I remember two pesos had 2 lines in the drive thru, which as a kid at the time thought was pretty amazing. Took another 20 years for McDonalds to copy
^
I did some consulting work in the 'quick service' industry and by far and away the biggest bottleneck in the drive-thru process is people parked in front of the menu, taking forever to order. So, the two lanes helps to alleviate that.
Also, several companies are experimenting with centralizing their order taking. Rather than have someone with a headset in the restaurant, the communication at the drive-thru menu goes to a centralized call center and then the order is transmitted back to the restaurant. It's far more efficient all the way around.
I haven't seen it yet but I bet Taco Bell soon goes to a two lane drive-thru. They have their food prep down to a very fast science but again, the bottleneck is the soccer mom parked at the menu, trying to figure out what Johnnie wants to eat.
Not long after MidFirst acquired this property (and several others to the north) from Chesapeake, Deep Fork Grill is closed.
I was told their staff has already been reassigned and MidFirst chose not to renew their lease.

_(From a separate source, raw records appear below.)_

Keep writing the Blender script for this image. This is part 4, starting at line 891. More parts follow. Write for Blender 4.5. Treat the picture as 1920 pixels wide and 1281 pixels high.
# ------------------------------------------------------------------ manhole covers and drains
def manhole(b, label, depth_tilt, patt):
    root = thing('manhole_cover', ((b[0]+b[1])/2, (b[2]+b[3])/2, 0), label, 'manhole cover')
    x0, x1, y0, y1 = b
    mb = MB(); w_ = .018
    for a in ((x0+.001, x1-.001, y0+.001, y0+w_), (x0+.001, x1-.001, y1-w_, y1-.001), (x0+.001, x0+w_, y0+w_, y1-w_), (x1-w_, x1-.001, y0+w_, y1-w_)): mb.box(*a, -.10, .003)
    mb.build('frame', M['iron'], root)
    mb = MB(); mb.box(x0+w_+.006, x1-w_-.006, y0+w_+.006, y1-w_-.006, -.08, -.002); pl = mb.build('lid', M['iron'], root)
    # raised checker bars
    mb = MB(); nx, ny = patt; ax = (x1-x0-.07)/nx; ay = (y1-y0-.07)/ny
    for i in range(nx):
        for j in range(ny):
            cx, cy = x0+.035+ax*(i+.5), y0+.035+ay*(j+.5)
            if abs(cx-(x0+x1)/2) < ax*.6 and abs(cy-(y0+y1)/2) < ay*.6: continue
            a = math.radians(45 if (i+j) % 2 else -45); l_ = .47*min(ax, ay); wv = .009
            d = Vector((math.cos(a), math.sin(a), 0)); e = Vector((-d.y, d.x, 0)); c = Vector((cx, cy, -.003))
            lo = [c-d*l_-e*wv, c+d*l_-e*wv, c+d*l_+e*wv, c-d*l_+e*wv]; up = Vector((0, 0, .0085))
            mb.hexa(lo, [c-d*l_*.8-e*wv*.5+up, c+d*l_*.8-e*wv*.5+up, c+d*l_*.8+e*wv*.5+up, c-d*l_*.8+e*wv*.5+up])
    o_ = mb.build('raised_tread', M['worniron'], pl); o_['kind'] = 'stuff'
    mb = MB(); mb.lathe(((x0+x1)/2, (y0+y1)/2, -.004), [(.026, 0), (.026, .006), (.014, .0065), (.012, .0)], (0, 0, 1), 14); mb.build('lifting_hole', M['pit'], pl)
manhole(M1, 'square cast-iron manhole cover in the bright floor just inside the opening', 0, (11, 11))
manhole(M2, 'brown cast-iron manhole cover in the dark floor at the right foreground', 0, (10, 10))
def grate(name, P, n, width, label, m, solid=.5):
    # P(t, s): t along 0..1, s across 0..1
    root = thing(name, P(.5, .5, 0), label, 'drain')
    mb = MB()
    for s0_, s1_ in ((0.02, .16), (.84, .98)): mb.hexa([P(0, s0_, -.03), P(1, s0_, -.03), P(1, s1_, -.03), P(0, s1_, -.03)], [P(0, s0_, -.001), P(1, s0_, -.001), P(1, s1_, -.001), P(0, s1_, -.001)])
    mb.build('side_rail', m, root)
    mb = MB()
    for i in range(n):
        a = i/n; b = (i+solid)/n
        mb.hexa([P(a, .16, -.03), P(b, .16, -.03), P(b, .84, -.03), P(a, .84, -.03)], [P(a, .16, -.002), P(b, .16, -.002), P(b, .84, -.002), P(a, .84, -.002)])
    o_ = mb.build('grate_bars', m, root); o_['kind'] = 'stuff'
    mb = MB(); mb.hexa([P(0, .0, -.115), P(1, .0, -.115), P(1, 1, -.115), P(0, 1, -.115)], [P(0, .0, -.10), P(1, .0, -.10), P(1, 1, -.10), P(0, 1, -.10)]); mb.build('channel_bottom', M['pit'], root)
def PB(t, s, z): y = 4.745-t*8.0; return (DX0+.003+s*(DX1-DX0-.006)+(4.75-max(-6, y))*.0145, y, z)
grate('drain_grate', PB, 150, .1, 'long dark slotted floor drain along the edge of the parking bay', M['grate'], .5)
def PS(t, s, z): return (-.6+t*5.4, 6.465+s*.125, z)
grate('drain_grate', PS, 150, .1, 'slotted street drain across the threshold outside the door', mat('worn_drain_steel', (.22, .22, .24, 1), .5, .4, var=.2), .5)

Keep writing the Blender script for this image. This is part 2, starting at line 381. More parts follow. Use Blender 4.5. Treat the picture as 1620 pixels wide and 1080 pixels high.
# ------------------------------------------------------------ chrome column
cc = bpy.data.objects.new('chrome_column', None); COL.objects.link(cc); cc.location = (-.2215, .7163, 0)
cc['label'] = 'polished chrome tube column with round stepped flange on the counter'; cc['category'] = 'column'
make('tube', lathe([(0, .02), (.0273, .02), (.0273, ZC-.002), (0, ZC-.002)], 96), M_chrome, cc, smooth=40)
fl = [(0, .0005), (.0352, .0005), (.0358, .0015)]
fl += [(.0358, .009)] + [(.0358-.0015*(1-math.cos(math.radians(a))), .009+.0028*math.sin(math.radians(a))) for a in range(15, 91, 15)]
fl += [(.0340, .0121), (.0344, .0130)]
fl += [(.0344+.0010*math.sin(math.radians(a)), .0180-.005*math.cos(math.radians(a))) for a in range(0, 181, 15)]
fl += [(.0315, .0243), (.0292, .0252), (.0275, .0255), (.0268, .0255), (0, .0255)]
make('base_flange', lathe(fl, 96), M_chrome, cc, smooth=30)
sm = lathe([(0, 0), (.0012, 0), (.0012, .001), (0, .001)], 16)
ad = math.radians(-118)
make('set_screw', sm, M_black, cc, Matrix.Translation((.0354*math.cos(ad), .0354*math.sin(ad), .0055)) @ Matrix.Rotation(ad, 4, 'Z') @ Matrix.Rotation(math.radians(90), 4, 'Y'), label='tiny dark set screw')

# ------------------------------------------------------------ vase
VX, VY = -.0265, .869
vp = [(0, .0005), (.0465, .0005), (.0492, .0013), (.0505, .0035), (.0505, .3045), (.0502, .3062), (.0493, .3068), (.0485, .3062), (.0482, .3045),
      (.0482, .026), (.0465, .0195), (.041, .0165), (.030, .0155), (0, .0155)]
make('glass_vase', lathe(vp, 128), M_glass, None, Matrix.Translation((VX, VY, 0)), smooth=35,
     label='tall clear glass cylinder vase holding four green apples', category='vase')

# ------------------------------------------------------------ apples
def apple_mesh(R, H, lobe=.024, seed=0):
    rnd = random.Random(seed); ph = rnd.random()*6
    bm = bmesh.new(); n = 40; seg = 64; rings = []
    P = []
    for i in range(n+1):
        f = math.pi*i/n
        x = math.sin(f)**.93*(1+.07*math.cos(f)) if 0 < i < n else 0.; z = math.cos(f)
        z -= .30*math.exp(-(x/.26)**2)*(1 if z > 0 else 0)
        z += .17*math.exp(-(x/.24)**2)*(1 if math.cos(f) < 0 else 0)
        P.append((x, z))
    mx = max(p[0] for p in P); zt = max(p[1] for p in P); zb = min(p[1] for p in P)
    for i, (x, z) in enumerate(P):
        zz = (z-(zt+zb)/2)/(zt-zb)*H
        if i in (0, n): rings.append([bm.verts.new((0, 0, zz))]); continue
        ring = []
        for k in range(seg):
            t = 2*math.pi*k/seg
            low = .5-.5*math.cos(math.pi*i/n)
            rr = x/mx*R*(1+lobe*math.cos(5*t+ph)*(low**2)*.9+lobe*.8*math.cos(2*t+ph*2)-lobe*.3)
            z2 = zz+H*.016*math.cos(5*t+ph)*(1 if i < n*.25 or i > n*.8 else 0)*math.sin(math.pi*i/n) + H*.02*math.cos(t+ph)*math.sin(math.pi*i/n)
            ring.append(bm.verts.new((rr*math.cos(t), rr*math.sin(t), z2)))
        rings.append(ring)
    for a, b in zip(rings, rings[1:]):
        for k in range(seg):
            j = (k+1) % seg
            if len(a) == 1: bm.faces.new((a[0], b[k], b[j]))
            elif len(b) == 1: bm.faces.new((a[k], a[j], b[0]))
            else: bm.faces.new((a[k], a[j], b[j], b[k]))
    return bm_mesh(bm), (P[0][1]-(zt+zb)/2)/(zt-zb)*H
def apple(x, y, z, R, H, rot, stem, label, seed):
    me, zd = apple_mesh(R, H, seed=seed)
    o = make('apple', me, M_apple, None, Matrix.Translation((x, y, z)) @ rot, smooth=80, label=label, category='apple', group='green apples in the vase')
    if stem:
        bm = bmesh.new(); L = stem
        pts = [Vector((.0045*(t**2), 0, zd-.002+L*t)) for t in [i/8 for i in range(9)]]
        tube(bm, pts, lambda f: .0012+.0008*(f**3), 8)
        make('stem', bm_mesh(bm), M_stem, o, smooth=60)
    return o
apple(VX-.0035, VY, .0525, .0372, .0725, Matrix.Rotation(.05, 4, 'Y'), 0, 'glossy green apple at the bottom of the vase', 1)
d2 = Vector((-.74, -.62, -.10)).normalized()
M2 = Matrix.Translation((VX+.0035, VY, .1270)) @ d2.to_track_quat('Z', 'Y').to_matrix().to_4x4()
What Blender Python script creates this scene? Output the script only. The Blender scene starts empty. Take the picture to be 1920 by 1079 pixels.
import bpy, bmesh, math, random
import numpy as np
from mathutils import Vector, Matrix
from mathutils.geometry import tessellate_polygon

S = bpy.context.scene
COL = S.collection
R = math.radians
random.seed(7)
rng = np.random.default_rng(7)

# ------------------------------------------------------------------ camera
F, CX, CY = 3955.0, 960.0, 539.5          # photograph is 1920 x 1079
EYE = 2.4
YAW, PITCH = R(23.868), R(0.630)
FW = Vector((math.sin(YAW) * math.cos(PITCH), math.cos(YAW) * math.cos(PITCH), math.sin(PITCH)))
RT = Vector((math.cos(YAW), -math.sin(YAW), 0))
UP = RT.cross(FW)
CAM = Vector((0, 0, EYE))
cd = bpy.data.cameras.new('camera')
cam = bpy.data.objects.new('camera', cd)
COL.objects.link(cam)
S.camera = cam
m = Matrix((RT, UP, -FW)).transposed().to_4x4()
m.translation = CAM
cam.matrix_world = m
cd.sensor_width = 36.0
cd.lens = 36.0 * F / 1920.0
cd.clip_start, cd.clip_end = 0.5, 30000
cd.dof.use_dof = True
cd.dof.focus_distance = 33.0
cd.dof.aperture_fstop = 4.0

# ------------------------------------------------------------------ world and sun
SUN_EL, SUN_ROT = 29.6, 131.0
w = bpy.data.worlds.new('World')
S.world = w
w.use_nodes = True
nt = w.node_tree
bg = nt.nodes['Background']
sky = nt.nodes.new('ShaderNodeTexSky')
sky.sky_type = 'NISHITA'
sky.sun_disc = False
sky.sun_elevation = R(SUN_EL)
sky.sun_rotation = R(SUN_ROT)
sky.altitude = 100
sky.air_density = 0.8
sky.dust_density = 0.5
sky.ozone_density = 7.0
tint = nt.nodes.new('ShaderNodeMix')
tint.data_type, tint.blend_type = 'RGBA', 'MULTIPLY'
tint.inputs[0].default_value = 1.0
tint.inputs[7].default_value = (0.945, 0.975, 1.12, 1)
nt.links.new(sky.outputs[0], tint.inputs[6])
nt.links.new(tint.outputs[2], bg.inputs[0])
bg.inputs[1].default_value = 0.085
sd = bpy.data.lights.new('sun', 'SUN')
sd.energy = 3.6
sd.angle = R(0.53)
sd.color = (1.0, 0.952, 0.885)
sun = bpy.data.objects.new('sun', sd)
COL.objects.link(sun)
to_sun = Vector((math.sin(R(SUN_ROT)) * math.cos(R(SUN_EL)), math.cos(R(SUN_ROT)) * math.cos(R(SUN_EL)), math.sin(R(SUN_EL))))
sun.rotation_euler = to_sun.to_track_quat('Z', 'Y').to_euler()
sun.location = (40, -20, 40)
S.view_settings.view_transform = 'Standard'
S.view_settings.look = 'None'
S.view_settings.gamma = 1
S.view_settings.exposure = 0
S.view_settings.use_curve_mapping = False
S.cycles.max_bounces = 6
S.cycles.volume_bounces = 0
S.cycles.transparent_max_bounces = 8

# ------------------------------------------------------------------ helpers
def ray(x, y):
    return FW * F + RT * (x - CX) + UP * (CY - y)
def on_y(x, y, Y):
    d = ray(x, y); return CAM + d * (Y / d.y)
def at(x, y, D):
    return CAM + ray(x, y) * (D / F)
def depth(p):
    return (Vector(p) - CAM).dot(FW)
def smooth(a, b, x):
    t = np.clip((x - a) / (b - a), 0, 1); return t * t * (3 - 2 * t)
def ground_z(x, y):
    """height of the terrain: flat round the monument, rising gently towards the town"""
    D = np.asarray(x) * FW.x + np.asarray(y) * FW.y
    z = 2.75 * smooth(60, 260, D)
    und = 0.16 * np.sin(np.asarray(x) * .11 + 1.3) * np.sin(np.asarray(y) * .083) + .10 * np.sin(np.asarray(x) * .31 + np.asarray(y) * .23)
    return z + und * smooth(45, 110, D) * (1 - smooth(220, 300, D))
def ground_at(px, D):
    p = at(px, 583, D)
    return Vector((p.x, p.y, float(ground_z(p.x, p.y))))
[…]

I also understand that Deep Fork (part of the Deep Fork Restaurant Group: Barrel, Drunken Fry, Drum Room, etc.) had spent time and money on rebranding / relaunching and that MidFirst just told them 'no thanks'.
BTW, MF paid CHK $875,000 after CHK and Aubrey had paid $4.5 million (!!) in 2008.
So is it closed permanently, or are they looking for a new operator ???
Not happy for people to have lost their jobs, but I'm so happy to see that place go. It was an homage to a terrible time in OKC and a picture of what happens when something falls from grace. There are too many good restaurants in OKC these days for people to still be going there and *glowing* about it.
Agreed. I liked the space and the location, but the food was never all that great. I had a friend involved in the ownership group, so we went occasionally, but even when the food was free it was still pretty mediocre. Would be nice to see a different restaurant effort in that space.
was the building home to a two pesos restaurant/fast food place ?
some reason my memory thinks it was. They had a 2 lane drive thru as I recall
Yes, was originally a Two Pesos, then Portabello then switched to Deep Fork around 1997.
Yeah I ate at that place maybe twice, and it wasn't good either time. I can't say I'll miss it at all.
Portabello was underrated. For a while anyway.
Also, I think although Deep Fork had gotten long in the tooth, Deep Fork and DFG were important to the local food scene here. They grew out of a time when few cared about local, and they did some adventurous stuff for the time, for the city in question. Legitimately led the way toward the present local scene, and I know they trained a number of the people who are now killing it here with other places.
I heard that when Wade had his much-publicized troubles he and his partners started ways and he took some of the properties and they took others, which included the namesake restaurant. If that's true, I think it becomes fair to say that maybe Wade really was the driving force behind the group, as they faltered after. Which of course doesn't change the anything about the trouble he placed himself in personally.
You also have to take into consideration the passing of Aubrey McClendon who was one of the principal owners here.
I miss two pesos -- had many cheap meals in that place -- hard to figure what Mid First will do with the property and why they didn't renew the lease.